I may have been home sick. I hope I had a high fever. That would explain so much.

[info]glvalentine

March 31 2008, 13:33:08 UTC 4 years ago

Not at all. I think it's pretty common to watch this and make no sense of it, since the movit itself pretty much makes no sense (NO SENSE), and I'm pretty sure Kathryn Bigelow just put in some plot to get us to her baby, the New Year's Eve half-hour at the end.

[info]kitryan

April 8 2008, 02:26:12 UTC 4 years ago

I tried to get folks to watch this at my 2000 new year's party. I was a lone voice in the wilderness.
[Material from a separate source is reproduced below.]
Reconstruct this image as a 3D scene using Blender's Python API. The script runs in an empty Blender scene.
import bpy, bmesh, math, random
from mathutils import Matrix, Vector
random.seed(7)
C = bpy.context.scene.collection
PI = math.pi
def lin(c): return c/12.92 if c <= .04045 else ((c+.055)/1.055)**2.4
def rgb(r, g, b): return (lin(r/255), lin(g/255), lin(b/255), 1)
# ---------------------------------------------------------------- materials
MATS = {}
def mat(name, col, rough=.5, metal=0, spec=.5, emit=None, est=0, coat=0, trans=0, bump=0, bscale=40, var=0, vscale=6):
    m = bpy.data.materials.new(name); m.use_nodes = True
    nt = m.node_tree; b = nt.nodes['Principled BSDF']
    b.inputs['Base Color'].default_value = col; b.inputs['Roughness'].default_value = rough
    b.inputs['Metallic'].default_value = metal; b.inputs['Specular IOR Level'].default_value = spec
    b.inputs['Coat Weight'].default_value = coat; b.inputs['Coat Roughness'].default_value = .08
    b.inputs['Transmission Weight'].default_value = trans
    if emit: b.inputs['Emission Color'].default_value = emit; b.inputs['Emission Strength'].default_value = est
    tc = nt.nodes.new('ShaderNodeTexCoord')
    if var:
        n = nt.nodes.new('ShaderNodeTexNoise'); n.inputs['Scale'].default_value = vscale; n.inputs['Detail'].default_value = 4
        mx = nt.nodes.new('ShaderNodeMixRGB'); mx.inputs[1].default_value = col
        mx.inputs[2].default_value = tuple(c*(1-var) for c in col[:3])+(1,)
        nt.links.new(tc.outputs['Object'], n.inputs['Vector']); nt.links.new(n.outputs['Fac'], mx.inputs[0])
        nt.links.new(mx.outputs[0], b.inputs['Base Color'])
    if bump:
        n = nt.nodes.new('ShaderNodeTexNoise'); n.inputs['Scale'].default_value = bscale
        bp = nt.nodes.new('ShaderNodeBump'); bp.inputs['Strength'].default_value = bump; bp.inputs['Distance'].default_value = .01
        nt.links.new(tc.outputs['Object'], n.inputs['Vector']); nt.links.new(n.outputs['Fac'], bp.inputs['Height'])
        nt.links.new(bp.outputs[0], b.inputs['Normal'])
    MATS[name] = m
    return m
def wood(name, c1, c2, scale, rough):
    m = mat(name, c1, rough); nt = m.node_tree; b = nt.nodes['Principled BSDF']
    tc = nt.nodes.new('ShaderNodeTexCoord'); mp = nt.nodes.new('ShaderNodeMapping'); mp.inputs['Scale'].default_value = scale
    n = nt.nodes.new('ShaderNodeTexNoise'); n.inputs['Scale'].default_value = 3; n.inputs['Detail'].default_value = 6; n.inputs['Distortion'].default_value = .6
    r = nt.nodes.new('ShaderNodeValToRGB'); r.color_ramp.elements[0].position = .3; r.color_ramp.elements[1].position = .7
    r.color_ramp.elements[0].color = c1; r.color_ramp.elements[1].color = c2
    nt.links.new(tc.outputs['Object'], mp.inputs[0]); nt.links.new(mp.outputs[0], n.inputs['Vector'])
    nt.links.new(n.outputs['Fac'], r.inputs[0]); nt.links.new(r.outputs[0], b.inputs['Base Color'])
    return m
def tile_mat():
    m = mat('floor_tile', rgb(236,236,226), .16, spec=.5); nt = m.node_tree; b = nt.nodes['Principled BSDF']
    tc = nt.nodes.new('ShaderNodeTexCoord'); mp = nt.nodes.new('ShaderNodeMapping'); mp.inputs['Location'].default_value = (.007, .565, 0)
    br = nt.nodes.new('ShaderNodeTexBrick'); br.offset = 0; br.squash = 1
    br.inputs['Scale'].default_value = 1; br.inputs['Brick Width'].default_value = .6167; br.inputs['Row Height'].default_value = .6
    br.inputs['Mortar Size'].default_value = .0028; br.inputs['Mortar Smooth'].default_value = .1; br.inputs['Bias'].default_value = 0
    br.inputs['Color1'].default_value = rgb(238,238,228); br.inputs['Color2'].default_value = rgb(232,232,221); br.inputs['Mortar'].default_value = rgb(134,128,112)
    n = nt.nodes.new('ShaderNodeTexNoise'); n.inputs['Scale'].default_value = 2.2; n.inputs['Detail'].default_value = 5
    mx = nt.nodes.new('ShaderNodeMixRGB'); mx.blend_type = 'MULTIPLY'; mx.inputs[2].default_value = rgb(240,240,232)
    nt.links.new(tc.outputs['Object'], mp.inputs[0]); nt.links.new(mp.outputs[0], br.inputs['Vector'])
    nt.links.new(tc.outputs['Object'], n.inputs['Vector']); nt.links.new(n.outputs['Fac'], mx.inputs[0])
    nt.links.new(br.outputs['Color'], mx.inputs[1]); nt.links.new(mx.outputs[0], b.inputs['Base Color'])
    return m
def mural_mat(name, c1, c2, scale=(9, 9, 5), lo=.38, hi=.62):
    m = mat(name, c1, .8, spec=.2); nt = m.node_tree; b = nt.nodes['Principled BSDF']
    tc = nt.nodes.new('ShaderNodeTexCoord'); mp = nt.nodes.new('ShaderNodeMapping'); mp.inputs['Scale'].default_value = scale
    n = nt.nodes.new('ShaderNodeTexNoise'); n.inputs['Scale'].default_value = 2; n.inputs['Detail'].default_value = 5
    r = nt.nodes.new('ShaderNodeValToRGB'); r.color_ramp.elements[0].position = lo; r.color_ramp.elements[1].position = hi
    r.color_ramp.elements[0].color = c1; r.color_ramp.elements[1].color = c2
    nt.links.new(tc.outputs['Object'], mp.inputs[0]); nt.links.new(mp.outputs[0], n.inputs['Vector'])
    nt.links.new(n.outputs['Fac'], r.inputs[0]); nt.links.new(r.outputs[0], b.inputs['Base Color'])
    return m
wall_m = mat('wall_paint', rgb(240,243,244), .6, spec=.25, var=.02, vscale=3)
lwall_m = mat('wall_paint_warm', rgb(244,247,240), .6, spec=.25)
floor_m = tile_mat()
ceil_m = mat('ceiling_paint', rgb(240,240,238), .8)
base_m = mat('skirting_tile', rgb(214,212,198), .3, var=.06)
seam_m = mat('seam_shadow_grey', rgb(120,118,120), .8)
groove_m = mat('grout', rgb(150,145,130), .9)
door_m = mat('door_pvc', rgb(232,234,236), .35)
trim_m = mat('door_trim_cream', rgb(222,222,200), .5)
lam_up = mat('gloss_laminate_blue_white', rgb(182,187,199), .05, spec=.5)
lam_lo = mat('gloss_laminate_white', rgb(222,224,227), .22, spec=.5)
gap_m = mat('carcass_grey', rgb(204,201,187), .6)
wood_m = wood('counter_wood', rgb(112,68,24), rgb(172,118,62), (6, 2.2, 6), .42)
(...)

I also agree with the anti Juliette Lewis sentiment-with that character being so totally uncharismatic, it makes Fiennes way too pathetic,instead of formerly cool, currently pathetic and thus not really worthy of Basset's character's devotion. (who kicks ass)

[info]glvalentine

April 8 2008, 02:42:46 UTC 4 years ago

Dude, how could they have the smarts to cast Angel Bassett and the idiocy to cast Juliette Lewis? Was the casting director sick that day?

[info]kitryan

4 years ago

[info]cdthomas

August 1 2009, 04:28:42 UTC 2 years ago

Oh, Lord, the trailer just with Ralph hypmotized me and my friends that year. Didn't care what the movie was about -- couldn't tell anyone what we'd seen in the trailer -- we just lurved that Rafe

[info]bedii

September 18 2011, 23:19:17 UTC 8 months ago

A friend who used to teach film leant me this film and said "Don't confuse the protagonist and the hero. Fiennes is the protagonist, but Basset is the hero."